▶ **Excerpted data**:
###

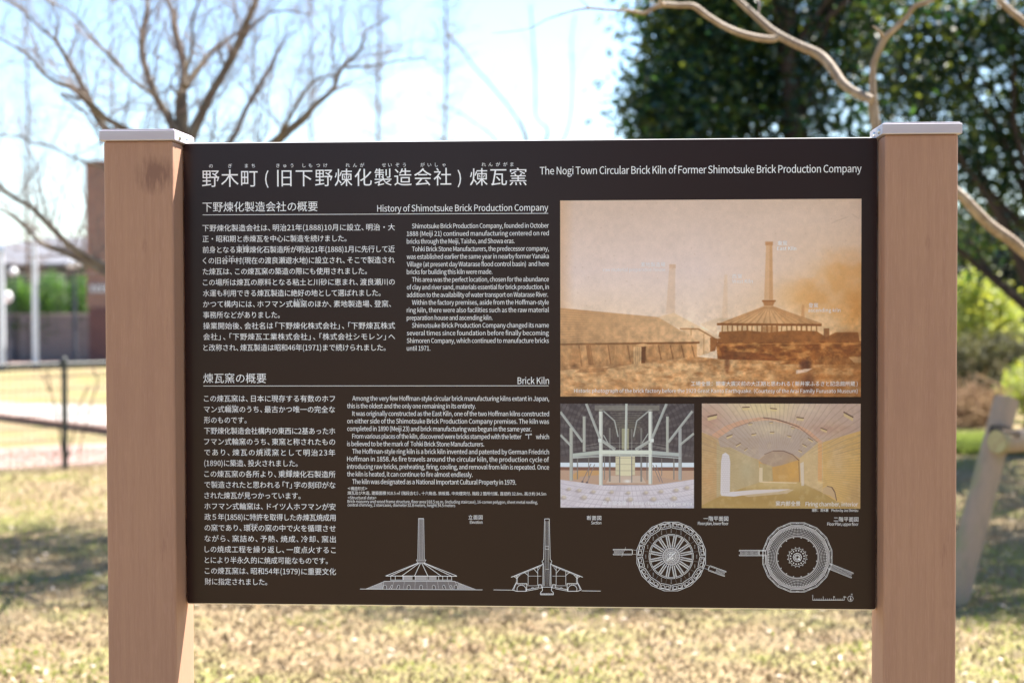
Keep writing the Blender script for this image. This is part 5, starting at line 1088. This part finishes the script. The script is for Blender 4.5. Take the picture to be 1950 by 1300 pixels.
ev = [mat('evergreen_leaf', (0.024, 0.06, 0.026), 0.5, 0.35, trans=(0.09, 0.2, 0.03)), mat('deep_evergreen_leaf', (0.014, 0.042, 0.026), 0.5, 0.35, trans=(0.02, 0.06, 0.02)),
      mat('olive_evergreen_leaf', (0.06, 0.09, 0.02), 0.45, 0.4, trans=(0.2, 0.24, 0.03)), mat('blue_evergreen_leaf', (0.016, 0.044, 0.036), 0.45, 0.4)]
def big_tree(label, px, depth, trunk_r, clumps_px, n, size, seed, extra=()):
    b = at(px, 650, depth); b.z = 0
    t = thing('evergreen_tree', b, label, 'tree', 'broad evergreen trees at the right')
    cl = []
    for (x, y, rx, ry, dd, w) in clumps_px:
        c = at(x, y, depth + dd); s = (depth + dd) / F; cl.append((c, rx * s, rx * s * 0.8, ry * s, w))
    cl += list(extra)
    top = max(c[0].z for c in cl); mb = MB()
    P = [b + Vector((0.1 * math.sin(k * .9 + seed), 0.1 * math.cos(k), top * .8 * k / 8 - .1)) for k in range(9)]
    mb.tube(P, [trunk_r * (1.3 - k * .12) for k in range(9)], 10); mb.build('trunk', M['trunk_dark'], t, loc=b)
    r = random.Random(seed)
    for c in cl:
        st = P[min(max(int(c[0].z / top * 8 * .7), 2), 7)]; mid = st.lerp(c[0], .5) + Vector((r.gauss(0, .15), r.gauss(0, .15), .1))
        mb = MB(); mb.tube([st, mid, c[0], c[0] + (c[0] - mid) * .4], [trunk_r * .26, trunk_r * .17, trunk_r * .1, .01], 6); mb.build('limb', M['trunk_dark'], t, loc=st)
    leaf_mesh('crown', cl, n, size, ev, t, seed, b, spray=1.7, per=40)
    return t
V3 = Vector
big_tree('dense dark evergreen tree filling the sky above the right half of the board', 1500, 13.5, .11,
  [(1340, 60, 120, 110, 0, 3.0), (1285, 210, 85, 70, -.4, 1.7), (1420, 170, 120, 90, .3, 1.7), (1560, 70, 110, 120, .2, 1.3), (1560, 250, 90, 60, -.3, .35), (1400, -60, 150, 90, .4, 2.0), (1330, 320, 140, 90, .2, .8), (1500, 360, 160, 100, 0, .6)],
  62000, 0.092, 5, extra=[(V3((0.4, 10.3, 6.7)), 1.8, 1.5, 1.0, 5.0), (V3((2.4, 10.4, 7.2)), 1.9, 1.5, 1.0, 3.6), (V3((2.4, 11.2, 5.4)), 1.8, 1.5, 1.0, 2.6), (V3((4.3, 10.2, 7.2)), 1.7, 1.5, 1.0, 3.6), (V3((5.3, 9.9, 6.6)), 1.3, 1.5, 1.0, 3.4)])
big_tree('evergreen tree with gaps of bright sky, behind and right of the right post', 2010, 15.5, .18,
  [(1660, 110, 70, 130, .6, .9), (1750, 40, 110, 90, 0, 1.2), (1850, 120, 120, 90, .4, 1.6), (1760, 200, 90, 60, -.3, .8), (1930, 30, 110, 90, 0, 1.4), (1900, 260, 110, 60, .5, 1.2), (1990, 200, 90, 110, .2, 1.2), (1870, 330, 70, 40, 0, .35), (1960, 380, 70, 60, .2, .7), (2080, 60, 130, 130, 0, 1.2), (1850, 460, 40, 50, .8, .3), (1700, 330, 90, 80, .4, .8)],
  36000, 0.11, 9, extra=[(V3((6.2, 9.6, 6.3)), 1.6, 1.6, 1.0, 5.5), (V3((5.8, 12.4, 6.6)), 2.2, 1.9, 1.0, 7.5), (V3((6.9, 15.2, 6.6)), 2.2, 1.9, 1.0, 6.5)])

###

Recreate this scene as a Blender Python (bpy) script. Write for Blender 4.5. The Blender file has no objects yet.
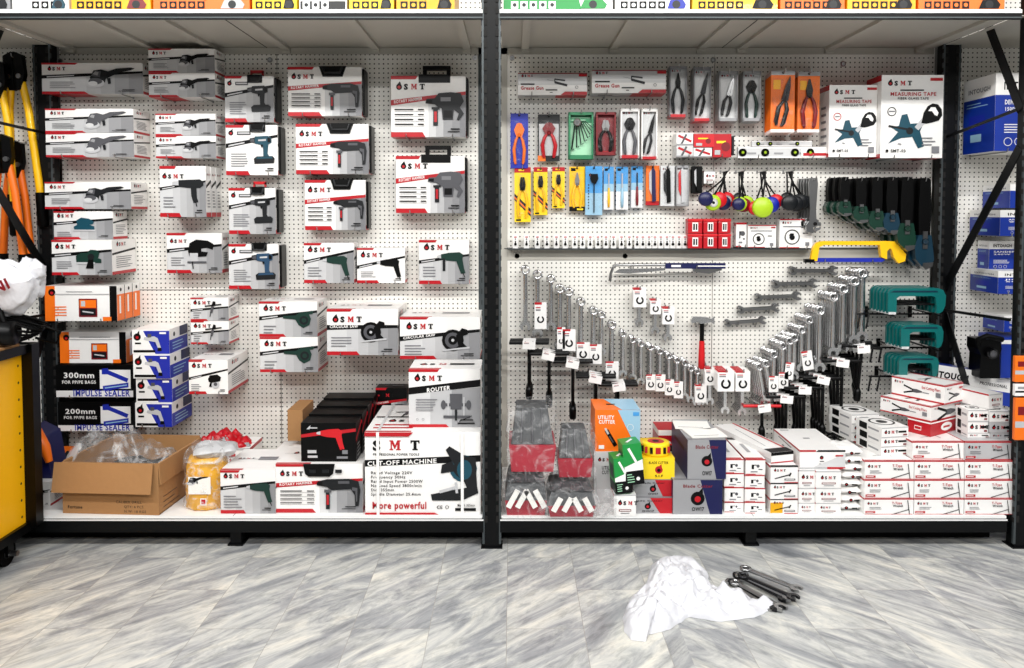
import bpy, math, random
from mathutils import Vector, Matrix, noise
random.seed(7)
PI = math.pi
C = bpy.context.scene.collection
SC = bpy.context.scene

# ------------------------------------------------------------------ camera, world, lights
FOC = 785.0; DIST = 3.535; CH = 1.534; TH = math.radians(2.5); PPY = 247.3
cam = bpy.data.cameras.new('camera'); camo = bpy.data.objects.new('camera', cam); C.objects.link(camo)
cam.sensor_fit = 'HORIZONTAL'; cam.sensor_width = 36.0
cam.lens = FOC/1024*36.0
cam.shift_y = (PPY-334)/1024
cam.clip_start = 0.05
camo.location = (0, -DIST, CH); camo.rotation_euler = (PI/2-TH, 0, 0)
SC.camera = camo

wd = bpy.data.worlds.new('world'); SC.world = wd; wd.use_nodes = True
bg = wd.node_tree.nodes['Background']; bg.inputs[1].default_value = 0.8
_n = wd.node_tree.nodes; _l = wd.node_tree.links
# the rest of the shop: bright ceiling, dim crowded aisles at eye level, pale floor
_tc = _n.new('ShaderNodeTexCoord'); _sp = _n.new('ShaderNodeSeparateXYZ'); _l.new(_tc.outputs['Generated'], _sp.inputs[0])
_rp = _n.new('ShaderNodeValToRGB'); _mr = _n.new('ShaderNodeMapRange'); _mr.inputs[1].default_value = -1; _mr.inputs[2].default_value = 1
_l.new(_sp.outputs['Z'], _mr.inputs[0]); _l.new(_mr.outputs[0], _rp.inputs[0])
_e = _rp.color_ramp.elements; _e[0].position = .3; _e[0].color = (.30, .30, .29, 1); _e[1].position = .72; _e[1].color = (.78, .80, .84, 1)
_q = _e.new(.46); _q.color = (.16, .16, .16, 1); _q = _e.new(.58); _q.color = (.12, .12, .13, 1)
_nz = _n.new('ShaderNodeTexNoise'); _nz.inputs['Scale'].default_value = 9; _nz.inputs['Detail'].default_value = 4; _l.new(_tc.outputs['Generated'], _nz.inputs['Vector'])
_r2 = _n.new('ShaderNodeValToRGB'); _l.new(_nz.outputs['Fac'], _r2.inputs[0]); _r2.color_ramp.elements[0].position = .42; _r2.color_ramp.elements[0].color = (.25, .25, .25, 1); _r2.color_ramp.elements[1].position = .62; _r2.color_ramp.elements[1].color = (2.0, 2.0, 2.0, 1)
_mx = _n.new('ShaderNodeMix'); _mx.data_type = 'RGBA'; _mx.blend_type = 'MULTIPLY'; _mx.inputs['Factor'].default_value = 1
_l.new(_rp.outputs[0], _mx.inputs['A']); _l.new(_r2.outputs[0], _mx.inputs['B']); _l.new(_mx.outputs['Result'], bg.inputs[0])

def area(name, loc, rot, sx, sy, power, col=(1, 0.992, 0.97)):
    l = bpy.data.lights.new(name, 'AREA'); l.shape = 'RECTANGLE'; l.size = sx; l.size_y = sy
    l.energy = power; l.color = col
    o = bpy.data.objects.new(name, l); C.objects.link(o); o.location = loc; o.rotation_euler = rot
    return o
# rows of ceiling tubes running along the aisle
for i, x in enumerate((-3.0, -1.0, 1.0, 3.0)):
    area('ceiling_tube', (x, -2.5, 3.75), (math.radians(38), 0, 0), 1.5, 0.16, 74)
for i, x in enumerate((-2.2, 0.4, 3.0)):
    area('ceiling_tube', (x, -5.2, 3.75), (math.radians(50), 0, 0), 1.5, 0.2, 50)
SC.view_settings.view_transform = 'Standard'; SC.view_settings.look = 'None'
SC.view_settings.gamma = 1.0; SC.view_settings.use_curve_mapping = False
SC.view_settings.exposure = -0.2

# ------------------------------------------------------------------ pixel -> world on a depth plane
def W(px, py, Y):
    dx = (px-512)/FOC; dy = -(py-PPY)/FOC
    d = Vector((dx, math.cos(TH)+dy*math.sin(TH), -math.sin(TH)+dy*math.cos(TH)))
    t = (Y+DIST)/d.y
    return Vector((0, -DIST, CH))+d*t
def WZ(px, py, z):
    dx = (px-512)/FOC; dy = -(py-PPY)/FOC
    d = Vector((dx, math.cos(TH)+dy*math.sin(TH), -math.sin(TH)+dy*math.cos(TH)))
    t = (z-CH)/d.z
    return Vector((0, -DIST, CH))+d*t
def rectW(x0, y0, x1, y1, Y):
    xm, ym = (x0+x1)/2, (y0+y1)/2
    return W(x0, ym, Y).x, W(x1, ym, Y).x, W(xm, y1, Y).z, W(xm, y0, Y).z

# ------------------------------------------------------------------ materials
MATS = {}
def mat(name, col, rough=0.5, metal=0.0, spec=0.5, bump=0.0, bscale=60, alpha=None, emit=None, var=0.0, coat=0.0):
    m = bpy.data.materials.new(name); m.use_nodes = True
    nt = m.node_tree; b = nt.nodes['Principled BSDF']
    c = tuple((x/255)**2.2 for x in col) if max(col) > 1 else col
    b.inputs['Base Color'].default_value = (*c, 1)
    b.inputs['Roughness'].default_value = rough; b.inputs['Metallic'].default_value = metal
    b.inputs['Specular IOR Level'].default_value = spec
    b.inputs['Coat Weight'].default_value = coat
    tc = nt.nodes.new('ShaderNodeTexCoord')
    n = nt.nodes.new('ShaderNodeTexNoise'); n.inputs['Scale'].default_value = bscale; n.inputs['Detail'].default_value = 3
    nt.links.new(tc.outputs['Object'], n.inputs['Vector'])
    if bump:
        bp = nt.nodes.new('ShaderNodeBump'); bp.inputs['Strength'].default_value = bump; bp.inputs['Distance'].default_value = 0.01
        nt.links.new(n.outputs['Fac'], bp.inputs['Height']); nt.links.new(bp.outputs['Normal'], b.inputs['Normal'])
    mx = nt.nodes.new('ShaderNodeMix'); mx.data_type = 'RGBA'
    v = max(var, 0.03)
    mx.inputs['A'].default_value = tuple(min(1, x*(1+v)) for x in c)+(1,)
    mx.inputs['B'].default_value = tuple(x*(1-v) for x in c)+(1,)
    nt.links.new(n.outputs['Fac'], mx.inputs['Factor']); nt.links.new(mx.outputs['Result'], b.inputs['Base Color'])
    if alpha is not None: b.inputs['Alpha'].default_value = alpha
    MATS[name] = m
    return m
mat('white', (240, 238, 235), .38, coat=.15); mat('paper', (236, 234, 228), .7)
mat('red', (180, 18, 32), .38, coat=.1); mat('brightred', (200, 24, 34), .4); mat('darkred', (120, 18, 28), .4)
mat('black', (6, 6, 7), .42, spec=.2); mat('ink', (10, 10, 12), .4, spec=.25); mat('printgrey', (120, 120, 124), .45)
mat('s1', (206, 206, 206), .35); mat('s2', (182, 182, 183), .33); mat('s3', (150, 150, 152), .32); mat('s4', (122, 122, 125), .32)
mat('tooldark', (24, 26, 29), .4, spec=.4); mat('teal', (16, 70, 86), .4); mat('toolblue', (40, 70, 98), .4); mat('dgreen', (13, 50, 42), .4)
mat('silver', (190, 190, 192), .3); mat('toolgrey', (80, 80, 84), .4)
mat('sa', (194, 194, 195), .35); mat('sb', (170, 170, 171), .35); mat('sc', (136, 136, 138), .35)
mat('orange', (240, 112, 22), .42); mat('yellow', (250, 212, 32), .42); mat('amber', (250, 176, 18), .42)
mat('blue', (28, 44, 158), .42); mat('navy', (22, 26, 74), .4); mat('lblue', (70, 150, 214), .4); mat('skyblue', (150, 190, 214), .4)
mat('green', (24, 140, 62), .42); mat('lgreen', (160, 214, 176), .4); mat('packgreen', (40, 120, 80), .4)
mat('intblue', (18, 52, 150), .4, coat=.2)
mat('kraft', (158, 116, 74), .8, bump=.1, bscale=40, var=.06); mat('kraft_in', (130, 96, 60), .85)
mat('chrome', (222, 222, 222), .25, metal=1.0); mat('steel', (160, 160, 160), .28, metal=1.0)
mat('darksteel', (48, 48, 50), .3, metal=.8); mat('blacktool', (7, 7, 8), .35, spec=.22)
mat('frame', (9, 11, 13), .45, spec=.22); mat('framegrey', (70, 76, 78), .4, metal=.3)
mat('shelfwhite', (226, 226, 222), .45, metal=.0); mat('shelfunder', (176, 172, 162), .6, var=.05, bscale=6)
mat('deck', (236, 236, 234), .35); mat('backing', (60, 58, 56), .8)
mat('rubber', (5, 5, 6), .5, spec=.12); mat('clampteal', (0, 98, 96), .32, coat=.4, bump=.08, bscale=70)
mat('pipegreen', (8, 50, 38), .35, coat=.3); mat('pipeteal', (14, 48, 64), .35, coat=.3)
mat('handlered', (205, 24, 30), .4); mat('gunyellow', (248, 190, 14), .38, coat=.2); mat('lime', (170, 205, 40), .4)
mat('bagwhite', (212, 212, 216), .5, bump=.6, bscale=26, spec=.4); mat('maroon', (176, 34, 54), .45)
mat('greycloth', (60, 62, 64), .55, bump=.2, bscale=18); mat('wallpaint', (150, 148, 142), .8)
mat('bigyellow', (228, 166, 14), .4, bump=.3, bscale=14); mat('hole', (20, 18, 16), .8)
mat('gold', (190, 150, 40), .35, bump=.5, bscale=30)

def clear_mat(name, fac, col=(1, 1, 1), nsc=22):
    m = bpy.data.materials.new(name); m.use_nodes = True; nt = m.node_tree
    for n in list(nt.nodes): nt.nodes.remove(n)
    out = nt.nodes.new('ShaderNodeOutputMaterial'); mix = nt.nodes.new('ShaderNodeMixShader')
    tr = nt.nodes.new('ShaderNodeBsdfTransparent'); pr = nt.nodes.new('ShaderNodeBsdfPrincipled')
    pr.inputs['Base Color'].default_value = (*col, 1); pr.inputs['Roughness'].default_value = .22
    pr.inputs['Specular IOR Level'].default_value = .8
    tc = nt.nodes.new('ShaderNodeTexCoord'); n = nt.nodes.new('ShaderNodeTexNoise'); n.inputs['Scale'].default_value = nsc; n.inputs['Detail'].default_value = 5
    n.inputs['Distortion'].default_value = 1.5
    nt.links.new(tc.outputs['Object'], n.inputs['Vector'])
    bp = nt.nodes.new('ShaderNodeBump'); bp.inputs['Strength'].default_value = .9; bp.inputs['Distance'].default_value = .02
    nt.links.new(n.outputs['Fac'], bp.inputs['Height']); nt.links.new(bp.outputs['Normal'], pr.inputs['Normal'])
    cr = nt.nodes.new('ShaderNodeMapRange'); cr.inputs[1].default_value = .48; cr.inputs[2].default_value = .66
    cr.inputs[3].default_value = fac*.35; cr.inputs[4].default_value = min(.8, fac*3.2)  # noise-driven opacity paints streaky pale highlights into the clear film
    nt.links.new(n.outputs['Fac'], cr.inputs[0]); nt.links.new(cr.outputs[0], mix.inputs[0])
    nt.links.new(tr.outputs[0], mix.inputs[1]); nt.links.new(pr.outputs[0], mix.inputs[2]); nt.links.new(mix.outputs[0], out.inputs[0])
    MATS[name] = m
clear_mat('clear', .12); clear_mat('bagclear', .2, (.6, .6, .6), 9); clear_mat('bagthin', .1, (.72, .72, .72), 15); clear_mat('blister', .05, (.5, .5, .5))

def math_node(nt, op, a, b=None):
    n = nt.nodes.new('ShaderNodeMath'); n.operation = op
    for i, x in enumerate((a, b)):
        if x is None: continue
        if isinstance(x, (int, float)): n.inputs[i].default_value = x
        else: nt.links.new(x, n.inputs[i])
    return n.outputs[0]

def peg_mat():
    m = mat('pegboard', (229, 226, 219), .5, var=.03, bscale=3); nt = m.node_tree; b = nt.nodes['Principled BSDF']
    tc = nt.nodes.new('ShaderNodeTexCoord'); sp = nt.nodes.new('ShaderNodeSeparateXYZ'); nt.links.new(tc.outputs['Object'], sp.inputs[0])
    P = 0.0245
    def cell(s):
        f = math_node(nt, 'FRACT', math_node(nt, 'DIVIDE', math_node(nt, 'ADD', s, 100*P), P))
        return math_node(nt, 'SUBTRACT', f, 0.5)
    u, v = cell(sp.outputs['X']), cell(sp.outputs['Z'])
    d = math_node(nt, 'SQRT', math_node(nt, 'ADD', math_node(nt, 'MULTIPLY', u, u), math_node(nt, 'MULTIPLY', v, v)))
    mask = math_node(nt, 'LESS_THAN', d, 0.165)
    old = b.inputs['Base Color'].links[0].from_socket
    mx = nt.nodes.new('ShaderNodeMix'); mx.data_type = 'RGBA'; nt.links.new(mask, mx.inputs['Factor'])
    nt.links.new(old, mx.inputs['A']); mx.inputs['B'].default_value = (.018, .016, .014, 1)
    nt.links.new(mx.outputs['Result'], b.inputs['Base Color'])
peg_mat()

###

▶ **The problem**: Return exactly, and only, the lines from the one containing "mat('shelfwhite', (226, 226, 222), .45, metal=.0);" down to the one containing "mat('gold', (190, 150, 40), .35, bump=.5, bscale=30)", with both of those lines included.

▶ **Written response**:
mat('shelfwhite', (226, 226, 222), .45, metal=.0); mat('shelfunder', (176, 172, 162), .6, var=.05, bscale=6)
mat('deck', (236, 236, 234), .35); mat('backing', (60, 58, 56), .8)
mat('rubber', (5, 5, 6), .5, spec=.12); mat('clampteal', (0, 98, 96), .32, coat=.4, bump=.08, bscale=70)
mat('pipegreen', (8, 50, 38), .35, coat=.3); mat('pipeteal', (14, 48, 64), .35, coat=.3)
mat('handlered', (205, 24, 30), .4); mat('gunyellow', (248, 190, 14), .38, coat=.2); mat('lime', (170, 205, 40), .4)
mat('bagwhite', (212, 212, 216), .5, bump=.6, bscale=26, spec=.4); mat('maroon', (176, 34, 54), .45)
mat('greycloth', (60, 62, 64), .55, bump=.2, bscale=18); mat('wallpaint', (150, 148, 142), .8)
mat('bigyellow', (228, 166, 14), .4, bump=.3, bscale=14); mat('hole', (20, 18, 16), .8)
mat('gold', (190, 150, 40), .35, bump=.5, bscale=30)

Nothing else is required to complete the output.